AVAILABLE DATA
----------------------------------------

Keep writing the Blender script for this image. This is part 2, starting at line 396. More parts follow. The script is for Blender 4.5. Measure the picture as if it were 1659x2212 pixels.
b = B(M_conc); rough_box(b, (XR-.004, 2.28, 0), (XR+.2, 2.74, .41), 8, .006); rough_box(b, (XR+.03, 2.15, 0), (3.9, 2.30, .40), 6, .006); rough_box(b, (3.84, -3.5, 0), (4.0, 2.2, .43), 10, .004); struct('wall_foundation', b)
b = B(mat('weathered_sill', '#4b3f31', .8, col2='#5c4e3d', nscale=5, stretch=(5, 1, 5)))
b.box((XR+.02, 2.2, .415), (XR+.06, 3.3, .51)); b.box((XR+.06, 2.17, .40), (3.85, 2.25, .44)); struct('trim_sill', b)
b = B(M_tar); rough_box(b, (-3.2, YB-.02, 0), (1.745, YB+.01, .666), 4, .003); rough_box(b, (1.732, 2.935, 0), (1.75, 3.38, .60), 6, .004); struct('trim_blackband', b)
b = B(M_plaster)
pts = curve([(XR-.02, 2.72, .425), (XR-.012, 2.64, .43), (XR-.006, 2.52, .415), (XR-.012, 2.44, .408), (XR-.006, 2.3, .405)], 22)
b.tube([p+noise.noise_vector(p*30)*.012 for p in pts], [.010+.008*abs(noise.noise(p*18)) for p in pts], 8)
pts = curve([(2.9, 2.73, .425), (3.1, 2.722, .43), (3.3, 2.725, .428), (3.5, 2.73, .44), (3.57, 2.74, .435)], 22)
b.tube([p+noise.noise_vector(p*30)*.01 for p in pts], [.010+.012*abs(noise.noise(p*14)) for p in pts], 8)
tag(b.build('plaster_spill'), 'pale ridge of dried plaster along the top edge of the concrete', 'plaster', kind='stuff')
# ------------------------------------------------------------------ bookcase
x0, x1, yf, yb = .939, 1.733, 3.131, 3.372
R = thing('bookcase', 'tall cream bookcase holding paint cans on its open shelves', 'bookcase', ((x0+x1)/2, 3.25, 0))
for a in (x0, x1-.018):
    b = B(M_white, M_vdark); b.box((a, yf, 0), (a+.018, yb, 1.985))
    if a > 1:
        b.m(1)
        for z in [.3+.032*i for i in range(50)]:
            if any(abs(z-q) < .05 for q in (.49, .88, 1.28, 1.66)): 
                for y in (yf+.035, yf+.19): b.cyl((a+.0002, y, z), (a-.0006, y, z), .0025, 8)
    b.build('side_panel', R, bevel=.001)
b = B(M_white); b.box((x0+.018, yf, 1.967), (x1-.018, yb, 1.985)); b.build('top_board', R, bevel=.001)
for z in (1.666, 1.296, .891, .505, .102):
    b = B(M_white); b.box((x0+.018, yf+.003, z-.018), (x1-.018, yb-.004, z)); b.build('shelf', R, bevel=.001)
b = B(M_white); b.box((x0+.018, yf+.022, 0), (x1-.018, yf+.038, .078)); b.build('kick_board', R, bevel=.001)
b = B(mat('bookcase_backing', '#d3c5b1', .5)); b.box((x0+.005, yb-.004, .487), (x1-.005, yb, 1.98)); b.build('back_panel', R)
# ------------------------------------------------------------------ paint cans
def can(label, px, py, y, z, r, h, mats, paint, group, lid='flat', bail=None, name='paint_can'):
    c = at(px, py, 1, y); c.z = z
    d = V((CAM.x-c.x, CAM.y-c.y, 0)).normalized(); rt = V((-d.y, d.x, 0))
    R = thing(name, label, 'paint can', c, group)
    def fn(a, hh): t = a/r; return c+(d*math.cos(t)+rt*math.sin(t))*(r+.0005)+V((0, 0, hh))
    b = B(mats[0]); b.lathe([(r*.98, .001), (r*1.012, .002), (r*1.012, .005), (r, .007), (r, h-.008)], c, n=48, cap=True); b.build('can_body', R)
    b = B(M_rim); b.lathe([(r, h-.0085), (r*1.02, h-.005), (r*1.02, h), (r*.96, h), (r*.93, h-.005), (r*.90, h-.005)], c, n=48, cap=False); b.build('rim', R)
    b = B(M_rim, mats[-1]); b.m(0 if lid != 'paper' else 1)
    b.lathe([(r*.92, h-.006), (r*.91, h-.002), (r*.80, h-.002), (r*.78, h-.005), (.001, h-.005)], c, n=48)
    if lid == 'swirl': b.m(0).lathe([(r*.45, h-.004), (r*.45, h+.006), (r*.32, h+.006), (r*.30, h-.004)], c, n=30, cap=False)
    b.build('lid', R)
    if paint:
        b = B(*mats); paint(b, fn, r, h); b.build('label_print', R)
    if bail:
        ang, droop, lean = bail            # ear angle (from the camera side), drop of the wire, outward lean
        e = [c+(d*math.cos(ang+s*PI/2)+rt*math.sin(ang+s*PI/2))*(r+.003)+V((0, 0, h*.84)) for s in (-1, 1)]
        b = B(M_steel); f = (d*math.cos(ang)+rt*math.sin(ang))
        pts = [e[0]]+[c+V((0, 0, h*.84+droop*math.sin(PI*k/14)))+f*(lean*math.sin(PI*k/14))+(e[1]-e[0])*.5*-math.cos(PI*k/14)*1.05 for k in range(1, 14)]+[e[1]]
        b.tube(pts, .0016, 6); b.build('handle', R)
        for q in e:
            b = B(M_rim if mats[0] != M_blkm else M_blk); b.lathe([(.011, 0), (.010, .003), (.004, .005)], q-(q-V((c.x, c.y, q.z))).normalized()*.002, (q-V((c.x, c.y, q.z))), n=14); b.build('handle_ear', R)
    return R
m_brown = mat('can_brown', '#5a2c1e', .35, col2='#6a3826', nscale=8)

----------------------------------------

EXERCISE
Write out the material exactly as given.

COMPLETED TASK
Keep writing the Blender script for this image. This is part 2, starting at line 396. More parts follow. The script is for Blender 4.5. Measure the picture as if it were 1659x2212 pixels.
b = B(M_conc); rough_box(b, (XR-.004, 2.28, 0), (XR+.2, 2.74, .41), 8, .006); rough_box(b, (XR+.03, 2.15, 0), (3.9, 2.30, .40), 6, .006); rough_box(b, (3.84, -3.5, 0), (4.0, 2.2, .43), 10, .004); struct('wall_foundation', b)
b = B(mat('weathered_sill', '#4b3f31', .8, col2='#5c4e3d', nscale=5, stretch=(5, 1, 5)))
b.box((XR+.02, 2.2, .415), (XR+.06, 3.3, .51)); b.box((XR+.06, 2.17, .40), (3.85, 2.25, .44)); struct('trim_sill', b)
b = B(M_tar); rough_box(b, (-3.2, YB-.02, 0), (1.745, YB+.01, .666), 4, .003); rough_box(b, (1.732, 2.935, 0), (1.75, 3.38, .60), 6, .004); struct('trim_blackband', b)
b = B(M_plaster)
pts = curve([(XR-.02, 2.72, .425), (XR-.012, 2.64, .43), (XR-.006, 2.52, .415), (XR-.012, 2.44, .408), (XR-.006, 2.3, .405)], 22)
b.tube([p+noise.noise_vector(p*30)*.012 for p in pts], [.010+.008*abs(noise.noise(p*18)) for p in pts], 8)
pts = curve([(2.9, 2.73, .425), (3.1, 2.722, .43), (3.3, 2.725, .428), (3.5, 2.73, .44), (3.57, 2.74, .435)], 22)
b.tube([p+noise.noise_vector(p*30)*.01 for p in pts], [.010+.012*abs(noise.noise(p*14)) for p in pts], 8)
tag(b.build('plaster_spill'), 'pale ridge of dried plaster along the top edge of the concrete', 'plaster', kind='stuff')
# ------------------------------------------------------------------ bookcase
x0, x1, yf, yb = .939, 1.733, 3.131, 3.372
R = thing('bookcase', 'tall cream bookcase holding paint cans on its open shelves', 'bookcase', ((x0+x1)/2, 3.25, 0))
for a in (x0, x1-.018):
    b = B(M_white, M_vdark); b.box((a, yf, 0), (a+.018, yb, 1.985))
    if a > 1:
        b.m(1)
        for z in [.3+.032*i for i in range(50)]:
            if any(abs(z-q) < .05 for q in (.49, .88, 1.28, 1.66)): 
                for y in (yf+.035, yf+.19): b.cyl((a+.0002, y, z), (a-.0006, y, z), .0025, 8)
    b.build('side_panel', R, bevel=.001)
b = B(M_white); b.box((x0+.018, yf, 1.967), (x1-.018, yb, 1.985)); b.build('top_board', R, bevel=.001)
for z in (1.666, 1.296, .891, .505, .102):
    b = B(M_white); b.box((x0+.018, yf+.003, z-.018), (x1-.018, yb-.004, z)); b.build('shelf', R, bevel=.001)
b = B(M_white); b.box((x0+.018, yf+.022, 0), (x1-.018, yf+.038, .078)); b.build('kick_board', R, bevel=.001)
b = B(mat('bookcase_backing', '#d3c5b1', .5)); b.box((x0+.005, yb-.004, .487), (x1-.005, yb, 1.98)); b.build('back_panel', R)
# ------------------------------------------------------------------ paint cans
def can(label, px, py, y, z, r, h, mats, paint, group, lid='flat', bail=None, name='paint_can'):
    c = at(px, py, 1, y); c.z = z
    d = V((CAM.x-c.x, CAM.y-c.y, 0)).normalized(); rt = V((-d.y, d.x, 0))
    R = thing(name, label, 'paint can', c, group)
    def fn(a, hh): t = a/r; return c+(d*math.cos(t)+rt*math.sin(t))*(r+.0005)+V((0, 0, hh))
    b = B(mats[0]); b.lathe([(r*.98, .001), (r*1.012, .002), (r*1.012, .005), (r, .007), (r, h-.008)], c, n=48, cap=True); b.build('can_body', R)
    b = B(M_rim); b.lathe([(r, h-.0085), (r*1.02, h-.005), (r*1.02, h), (r*.96, h), (r*.93, h-.005), (r*.90, h-.005)], c, n=48, cap=False); b.build('rim', R)
    b = B(M_rim, mats[-1]); b.m(0 if lid != 'paper' else 1)
    b.lathe([(r*.92, h-.006), (r*.91, h-.002), (r*.80, h-.002), (r*.78, h-.005), (.001, h-.005)], c, n=48)
    if lid == 'swirl': b.m(0).lathe([(r*.45, h-.004), (r*.45, h+.006), (r*.32, h+.006), (r*.30, h-.004)], c, n=30, cap=False)
    b.build('lid', R)
    if paint:
        b = B(*mats); paint(b, fn, r, h); b.build('label_print', R)
    if bail:
        ang, droop, lean = bail            # ear angle (from the camera side), drop of the wire, outward lean
        e = [c+(d*math.cos(ang+s*PI/2)+rt*math.sin(ang+s*PI/2))*(r+.003)+V((0, 0, h*.84)) for s in (-1, 1)]
        b = B(M_steel); f = (d*math.cos(ang)+rt*math.sin(ang))
        pts = [e[0]]+[c+V((0, 0, h*.84+droop*math.sin(PI*k/14)))+f*(lean*math.sin(PI*k/14))+(e[1]-e[0])*.5*-math.cos(PI*k/14)*1.05 for k in range(1, 14)]+[e[1]]
        b.tube(pts, .0016, 6); b.build('handle', R)
        for q in e:
            b = B(M_rim if mats[0] != M_blkm else M_blk); b.lathe([(.011, 0), (.010, .003), (.004, .005)], q-(q-V((c.x, c.y, q.z))).normalized()*.002, (q-V((c.x, c.y, q.z))), n=14); b.build('handle_ear', R)
    return R
m_brown = mat('can_brown', '#5a2c1e', .35, col2='#6a3826', nscale=8)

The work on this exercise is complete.